Lewis puts this down to economic uncertainty and the “general nervousness” in the business people doing the deals.

“Also, there’s the mismatch between what price the sellers want - so they’ve got their historic expectations of price, and then what the buyers are willing to pay or can pay because of the increased cost of debt - that’s slowing things down,” he said.

Deals are also taking longer to go through, said Lewis, because there’s now more focus on the economics of the deal and whether the numbers really stack up.

“As opposed to at the end of 2021 when there was more fear of missing out, people just wanted to acquire something, or sell something at those exuberant prices,” he said.

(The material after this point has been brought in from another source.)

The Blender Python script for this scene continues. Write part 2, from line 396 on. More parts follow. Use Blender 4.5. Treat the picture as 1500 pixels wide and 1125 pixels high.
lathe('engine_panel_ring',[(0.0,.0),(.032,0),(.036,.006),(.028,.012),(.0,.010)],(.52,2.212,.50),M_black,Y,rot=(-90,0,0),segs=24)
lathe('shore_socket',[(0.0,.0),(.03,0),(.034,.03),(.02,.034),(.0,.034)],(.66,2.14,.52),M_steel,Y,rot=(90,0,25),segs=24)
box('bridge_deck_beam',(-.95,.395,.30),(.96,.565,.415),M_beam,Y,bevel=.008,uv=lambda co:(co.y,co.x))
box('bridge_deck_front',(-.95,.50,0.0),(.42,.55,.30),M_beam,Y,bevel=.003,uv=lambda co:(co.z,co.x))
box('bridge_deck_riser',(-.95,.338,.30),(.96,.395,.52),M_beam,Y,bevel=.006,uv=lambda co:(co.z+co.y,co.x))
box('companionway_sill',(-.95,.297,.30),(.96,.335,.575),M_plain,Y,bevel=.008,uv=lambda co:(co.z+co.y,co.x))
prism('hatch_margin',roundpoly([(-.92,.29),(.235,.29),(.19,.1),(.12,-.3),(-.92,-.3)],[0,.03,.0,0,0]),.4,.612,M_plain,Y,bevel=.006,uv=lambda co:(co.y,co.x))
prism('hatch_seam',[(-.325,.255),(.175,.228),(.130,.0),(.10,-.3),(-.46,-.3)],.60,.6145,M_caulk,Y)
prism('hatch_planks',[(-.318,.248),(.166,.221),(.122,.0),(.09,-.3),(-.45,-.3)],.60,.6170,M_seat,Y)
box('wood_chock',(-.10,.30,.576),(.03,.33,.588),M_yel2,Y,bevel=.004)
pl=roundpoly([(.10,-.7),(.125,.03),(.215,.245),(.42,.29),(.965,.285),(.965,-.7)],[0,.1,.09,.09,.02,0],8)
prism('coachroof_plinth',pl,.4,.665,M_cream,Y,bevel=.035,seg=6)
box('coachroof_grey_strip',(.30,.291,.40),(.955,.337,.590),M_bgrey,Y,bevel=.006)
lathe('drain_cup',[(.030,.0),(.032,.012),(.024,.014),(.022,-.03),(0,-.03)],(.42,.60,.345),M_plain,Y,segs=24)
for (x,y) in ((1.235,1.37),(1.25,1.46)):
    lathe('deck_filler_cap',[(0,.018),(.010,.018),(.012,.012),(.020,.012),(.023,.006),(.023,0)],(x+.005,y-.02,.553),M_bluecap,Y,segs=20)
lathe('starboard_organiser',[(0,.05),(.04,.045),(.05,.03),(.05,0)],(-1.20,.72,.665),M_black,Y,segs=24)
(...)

What does 2023 have in store for M&A?

He’s already seen “a number of deals fall over” and others suffer delays. However, there are some promising signs.

“There’s a good pipeline of deals and we’ll see how they happen in January, February and March,” said Lewis.

With Australia Day now over, marking the end of the quiet Christmas and New Year holiday period, Lewis anticipates that soon, the state of play in 2023’s Australian M&A market will reveal itself.

“By the end of the first quarter, and certainly by June, we should have a pretty good handle on what the year’s like and we’ll have a very good handle on where we’re at in terms of supply and demand,” he said.